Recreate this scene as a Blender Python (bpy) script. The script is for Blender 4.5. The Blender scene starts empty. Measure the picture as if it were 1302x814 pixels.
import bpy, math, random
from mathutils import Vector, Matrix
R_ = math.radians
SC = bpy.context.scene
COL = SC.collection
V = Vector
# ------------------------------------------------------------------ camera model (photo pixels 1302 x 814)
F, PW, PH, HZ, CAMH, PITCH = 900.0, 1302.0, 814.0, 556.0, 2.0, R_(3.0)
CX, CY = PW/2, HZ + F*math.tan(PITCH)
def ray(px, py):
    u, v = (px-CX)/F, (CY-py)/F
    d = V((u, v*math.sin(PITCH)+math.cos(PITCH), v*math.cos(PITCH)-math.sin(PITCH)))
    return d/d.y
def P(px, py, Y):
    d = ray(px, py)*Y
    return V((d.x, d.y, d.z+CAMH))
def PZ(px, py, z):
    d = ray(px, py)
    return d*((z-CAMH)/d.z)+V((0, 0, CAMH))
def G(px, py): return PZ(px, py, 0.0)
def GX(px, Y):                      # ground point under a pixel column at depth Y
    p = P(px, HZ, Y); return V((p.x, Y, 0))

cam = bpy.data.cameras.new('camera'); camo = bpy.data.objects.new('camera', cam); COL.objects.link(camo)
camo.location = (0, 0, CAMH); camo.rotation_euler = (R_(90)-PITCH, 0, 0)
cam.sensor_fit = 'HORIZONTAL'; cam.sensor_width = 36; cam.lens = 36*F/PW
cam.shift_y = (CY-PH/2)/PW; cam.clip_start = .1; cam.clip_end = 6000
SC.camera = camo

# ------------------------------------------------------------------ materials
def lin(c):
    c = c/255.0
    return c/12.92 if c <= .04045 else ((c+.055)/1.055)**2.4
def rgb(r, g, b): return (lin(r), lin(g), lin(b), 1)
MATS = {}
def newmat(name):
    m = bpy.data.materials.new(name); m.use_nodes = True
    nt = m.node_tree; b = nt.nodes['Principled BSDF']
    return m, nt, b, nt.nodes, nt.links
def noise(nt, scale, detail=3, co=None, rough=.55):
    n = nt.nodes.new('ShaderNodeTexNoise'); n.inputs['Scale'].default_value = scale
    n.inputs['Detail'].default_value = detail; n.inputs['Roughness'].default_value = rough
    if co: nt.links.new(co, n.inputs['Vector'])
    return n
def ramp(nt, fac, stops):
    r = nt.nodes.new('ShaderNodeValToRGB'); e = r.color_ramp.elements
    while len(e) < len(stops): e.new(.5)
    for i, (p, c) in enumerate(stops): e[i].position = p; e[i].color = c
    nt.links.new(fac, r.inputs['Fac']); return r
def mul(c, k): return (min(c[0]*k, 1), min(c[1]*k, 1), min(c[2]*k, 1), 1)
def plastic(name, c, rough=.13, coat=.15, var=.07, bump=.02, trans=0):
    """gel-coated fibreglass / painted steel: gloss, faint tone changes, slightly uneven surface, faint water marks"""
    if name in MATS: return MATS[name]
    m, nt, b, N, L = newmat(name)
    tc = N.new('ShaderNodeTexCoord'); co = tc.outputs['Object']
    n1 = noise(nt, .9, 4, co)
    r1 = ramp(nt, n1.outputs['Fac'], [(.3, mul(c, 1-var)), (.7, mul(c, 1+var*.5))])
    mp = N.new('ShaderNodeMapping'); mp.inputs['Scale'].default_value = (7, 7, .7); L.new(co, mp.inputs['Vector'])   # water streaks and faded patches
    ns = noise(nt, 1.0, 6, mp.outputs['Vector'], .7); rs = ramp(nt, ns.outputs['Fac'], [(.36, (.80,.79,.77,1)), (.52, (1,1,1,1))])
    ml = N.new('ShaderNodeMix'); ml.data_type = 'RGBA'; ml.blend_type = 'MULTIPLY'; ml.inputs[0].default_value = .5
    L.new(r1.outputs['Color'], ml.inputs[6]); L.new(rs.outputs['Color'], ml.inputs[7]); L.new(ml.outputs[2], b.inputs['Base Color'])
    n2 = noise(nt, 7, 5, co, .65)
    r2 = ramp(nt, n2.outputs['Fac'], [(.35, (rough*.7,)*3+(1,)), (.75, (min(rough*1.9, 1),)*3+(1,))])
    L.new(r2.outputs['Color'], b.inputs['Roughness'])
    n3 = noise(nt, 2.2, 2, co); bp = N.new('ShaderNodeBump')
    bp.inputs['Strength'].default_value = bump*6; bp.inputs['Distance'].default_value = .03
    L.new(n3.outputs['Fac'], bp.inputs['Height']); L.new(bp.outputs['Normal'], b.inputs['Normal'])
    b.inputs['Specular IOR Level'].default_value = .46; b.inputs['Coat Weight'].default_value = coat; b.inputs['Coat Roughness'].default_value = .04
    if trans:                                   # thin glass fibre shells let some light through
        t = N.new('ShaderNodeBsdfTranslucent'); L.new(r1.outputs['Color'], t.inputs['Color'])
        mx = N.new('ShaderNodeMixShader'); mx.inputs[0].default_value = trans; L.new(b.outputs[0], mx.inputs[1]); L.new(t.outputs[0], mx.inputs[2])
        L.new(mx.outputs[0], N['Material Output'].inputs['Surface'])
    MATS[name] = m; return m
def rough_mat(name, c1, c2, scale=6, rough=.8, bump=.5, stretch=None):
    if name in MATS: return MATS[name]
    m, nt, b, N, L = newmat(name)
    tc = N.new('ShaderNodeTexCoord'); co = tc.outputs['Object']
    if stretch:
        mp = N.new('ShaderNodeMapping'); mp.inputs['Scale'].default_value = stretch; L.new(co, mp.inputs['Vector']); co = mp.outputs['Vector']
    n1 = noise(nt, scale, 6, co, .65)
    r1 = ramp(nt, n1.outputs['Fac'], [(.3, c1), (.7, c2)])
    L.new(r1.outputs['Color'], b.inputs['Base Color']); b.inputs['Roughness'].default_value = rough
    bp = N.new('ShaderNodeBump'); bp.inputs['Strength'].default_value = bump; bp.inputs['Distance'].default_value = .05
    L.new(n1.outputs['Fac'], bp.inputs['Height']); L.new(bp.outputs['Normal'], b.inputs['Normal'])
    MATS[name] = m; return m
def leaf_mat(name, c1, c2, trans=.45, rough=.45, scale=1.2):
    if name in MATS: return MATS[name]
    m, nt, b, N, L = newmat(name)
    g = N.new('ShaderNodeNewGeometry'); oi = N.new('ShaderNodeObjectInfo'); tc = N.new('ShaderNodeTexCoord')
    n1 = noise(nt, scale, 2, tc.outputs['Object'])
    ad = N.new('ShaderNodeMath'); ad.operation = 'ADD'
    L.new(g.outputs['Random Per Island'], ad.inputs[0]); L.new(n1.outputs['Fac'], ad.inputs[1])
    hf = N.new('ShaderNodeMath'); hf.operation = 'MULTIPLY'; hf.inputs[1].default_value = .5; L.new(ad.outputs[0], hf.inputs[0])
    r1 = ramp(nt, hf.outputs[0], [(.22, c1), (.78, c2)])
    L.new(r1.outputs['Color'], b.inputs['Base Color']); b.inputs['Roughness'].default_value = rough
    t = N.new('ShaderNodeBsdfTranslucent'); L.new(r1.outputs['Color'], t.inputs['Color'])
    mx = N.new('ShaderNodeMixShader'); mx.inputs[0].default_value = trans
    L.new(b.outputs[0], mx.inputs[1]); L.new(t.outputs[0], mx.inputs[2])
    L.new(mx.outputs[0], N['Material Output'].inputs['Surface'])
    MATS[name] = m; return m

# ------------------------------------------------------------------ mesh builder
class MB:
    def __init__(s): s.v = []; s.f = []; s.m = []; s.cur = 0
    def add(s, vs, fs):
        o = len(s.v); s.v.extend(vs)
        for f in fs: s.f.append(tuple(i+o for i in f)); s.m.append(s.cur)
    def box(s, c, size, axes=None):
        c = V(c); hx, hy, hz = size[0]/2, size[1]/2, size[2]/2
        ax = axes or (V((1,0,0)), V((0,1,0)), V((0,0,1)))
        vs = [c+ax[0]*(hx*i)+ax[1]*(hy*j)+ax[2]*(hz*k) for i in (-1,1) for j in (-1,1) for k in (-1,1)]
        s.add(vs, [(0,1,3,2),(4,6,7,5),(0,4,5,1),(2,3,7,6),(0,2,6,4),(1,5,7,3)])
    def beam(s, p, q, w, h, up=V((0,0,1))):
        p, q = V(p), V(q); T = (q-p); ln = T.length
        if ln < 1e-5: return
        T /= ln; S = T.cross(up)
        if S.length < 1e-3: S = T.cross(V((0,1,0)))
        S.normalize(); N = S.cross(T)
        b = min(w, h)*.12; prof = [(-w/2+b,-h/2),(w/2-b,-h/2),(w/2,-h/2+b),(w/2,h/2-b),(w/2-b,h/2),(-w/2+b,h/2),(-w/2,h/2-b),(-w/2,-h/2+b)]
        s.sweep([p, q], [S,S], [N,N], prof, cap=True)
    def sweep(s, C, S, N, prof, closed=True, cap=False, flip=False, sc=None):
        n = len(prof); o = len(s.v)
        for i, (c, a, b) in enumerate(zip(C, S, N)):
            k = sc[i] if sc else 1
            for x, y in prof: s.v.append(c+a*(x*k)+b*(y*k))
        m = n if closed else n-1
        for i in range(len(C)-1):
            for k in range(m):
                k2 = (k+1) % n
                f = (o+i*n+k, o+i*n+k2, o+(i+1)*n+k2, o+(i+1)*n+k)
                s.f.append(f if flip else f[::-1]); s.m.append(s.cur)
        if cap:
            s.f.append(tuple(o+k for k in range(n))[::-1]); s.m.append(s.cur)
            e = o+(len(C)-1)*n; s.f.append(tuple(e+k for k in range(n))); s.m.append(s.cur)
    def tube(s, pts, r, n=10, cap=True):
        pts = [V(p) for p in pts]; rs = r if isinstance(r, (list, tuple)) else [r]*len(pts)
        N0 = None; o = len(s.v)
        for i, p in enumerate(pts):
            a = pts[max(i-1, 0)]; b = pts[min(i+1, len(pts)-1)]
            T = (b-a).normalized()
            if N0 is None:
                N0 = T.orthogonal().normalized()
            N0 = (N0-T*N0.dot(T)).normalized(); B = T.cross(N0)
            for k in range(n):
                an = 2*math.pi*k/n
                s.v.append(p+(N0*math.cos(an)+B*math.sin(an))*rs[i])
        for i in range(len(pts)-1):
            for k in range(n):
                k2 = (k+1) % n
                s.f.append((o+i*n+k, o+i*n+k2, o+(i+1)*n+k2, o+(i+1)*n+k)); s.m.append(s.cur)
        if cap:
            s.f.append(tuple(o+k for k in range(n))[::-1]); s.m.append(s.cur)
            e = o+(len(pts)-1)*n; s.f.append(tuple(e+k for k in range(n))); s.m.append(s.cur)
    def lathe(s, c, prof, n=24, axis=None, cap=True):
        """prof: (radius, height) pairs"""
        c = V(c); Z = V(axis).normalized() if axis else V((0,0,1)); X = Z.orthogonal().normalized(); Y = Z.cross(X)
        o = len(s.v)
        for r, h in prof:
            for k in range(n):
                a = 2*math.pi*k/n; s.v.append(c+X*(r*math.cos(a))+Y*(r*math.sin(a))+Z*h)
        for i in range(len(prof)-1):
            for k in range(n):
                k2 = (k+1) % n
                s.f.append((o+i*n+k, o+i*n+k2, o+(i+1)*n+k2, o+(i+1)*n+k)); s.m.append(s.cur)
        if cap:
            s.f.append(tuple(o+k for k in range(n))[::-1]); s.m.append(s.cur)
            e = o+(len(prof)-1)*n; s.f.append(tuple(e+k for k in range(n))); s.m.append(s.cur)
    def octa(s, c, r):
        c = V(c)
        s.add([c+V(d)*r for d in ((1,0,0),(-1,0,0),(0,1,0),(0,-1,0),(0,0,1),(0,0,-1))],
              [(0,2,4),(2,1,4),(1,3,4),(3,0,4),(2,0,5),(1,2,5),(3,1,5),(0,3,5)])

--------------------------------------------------

### Task objective
Quote the listing above from its first line to the line with "p = P(px, HZ, Y); return V((p.x, Y, 0))", inclusive, and add nothing.

### Solved problem
Recreate this scene as a Blender Python (bpy) script. The script is for Blender 4.5. The Blender scene starts empty. Measure the picture as if it were 1302x814 pixels.
import bpy, math, random
from mathutils import Vector, Matrix
R_ = math.radians
SC = bpy.context.scene
COL = SC.collection
V = Vector
# ------------------------------------------------------------------ camera model (photo pixels 1302 x 814)
F, PW, PH, HZ, CAMH, PITCH = 900.0, 1302.0, 814.0, 556.0, 2.0, R_(3.0)
CX, CY = PW/2, HZ + F*math.tan(PITCH)
def ray(px, py):
    u, v = (px-CX)/F, (CY-py)/F
    d = V((u, v*math.sin(PITCH)+math.cos(PITCH), v*math.cos(PITCH)-math.sin(PITCH)))
    return d/d.y
def P(px, py, Y):
    d = ray(px, py)*Y
    return V((d.x, d.y, d.z+CAMH))
def PZ(px, py, z):
    d = ray(px, py)
    return d*((z-CAMH)/d.z)+V((0, 0, CAMH))
def G(px, py): return PZ(px, py, 0.0)
def GX(px, Y):                      # ground point under a pixel column at depth Y
    p = P(px, HZ, Y); return V((p.x, Y, 0))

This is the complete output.